Le financement de ces projets agricoles territoriaux proviendrait du plan de relance, des aides régionales, de la banque des territoires et du deuxième pilier de la Pac. Dans les métropoles, le Cese propose de réorienter la logistique des marchés vers la production locale. Le symbole de cette transformation résiderait dans la transformation des marchés d’intérêt national (Min) en marchés d’intérêt territorial.
-
Vers une utilisation de la Pac
Les auteurs du rapport demandent d’utiliser la future politique agricole commune pour impulser l’alimentation durable, en particulier en soutenant le programme « les fruits et légumes à l’école », voire en l’élargissant vers un « les fruits et légumes pour tous ».
D’une façon plus ambitieuse, le Cese propose de profiter de la réforme de la Pac pour la réorienter « vers la souveraineté alimentaire organisée par territoire ».

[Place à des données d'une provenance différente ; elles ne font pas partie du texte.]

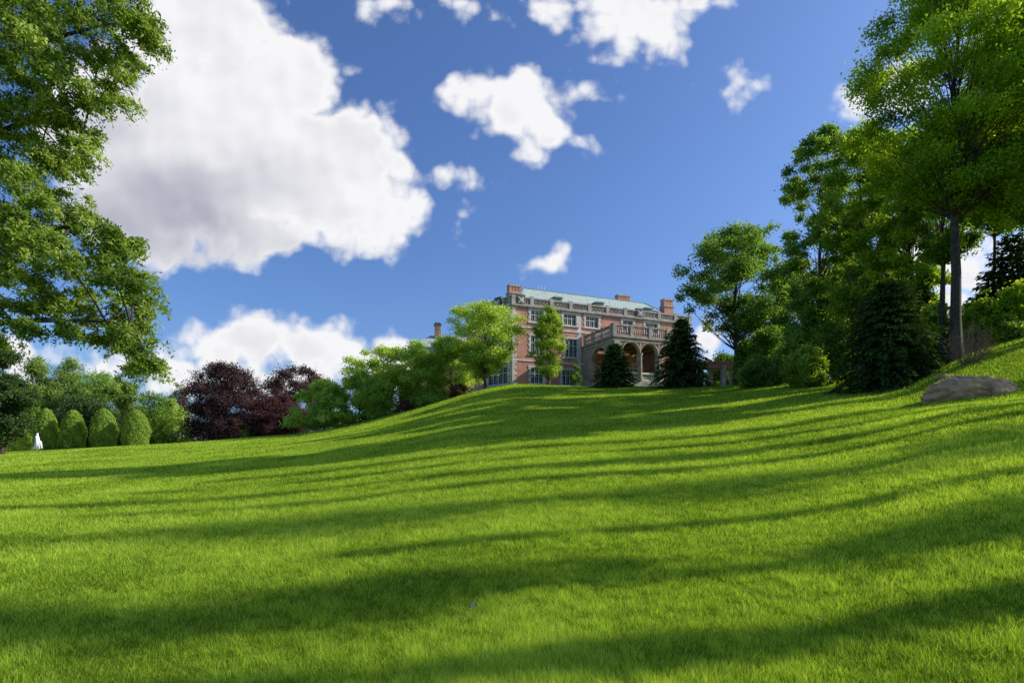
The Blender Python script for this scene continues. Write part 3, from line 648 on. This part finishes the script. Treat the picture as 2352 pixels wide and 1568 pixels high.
fe=Fr(ff.p(LL,0,0)[:2],(-fs.d[0],-fs.d[1])); arcade(mb,fe,fs.L,[(fs.L*.46,2.2)],ZT-.006,ZF,SS)
log=mb.build('loggia',M['stone_weathered'],man)
mb=MB(); mb.box(ff,.61,LL-.61,-fs.L+.3,-.61,ZF-.3,ZF); mb.build('loggia_floor',M['stone_dark'],log)
mb=MB(); mb.box(ff,.62,LL-.62,-fs.L+.3,-.62,ZT-.35,ZT-.05)
for i in range(5): a=1.6+i*2.35; mb.box(ff,a-.12,a+.12,-fs.L+.3,-.63,ZT-.6,ZT-.352)
mb.build('loggia_ceiling',M['wood_shaded'],log)
def loggia_trim():
    mb=MB()
    for fr,L in ((ff,LL),(fs,fs.L)):
        mb.box(fr,-.2,L+.2,-.62,.22,ZT+.002,ZT+.22); mb.box(fr,-.1,L+.1,-.3,.12,ZT-.5,ZT-.32)
    mb.build('loggia_cornice',M['stone_weathered'],log)
    for fr,ops,zs in ((ff,of,SZ),(fs,osd,SS)):
        for (c,w) in ops:
            m2=MB(); ring=[fr.p(c+(w+.14)*math.cos(math.pi*(1-k/16)),.03,zs+(w+.14)*math.sin(math.pi*(1-k/16))) for k in range(17)]
            m2.tube(ring,[.13]*17,5,False); m2.build('arch_moulding',M['stone'],log)
    for a in (4.5,7.7,10.95):
        m2=MB(); p=ff.p(a,.2,0)
        m2.lathe(p,[(.28,ZF),(.28,ZF+.25),(.19,ZF+.35),(.17,16.2),(.26,16.4),(.3,16.6),(.0,16.6)],10); m2.build('column',M['stone'],log,smooth=False)
    for a in (.55,LL-.55):
        m2=MB(); m2.box(ff,a-.5,a+.5,-.3,.15,ZG-1,ZT-.52); m2.build('pilaster',M['stone_weathered'],log)
    for c in (4.5,7.7):
        m2=MB(); m2.box(ff,c-.13,c+.13,.0,.14,17.3,18.1); m2.build('wall_panel',M['brick'],log)
loggia_trim()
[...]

Dans le plan stratégique national de la France en vue de cette future Pac, les auteurs proposent de renforcer les mesures agrienvironnementales, de favoriser les mesures collectives favorisant l’autonomie des fermes, la prise en compte de l’emploi dans les aides directes, etc.
-
Vers une inclusion de l’alimentation dans la loi foncière
Le projet de loi foncière (toujours dans les premiers stades de son élaboration) devrait intégrer des mesures liées à l’alimentation, selon ce rapport du Cese, en particulier en créant des zones agricoles protégées sur le long terme.
-
Vers une valorisation de l’aspect social de l’agriculture
Le Cese préconise de valoriser l’aspect social de l’agriculture en créant une sorte de statut du travailleur saisonnier permanent, en faisant la promotion de l’emploi partagé, en signant des accords de branches pour les travailleurs détachés et en valorisant l’emploi agricole dans les signes officiels de qualité.
D’autres propositions essaiment ce rapport. Elles ont un lien moins direct avec l’agriculture et envisagent les autres dimensions de l’alimentation durable aux yeux du Conseil économique, social et environnemental : l’alimentation pour tous, la restauration collective, l’artisanat de bouche, la lutte contre le gaspillage alimentaire, etc.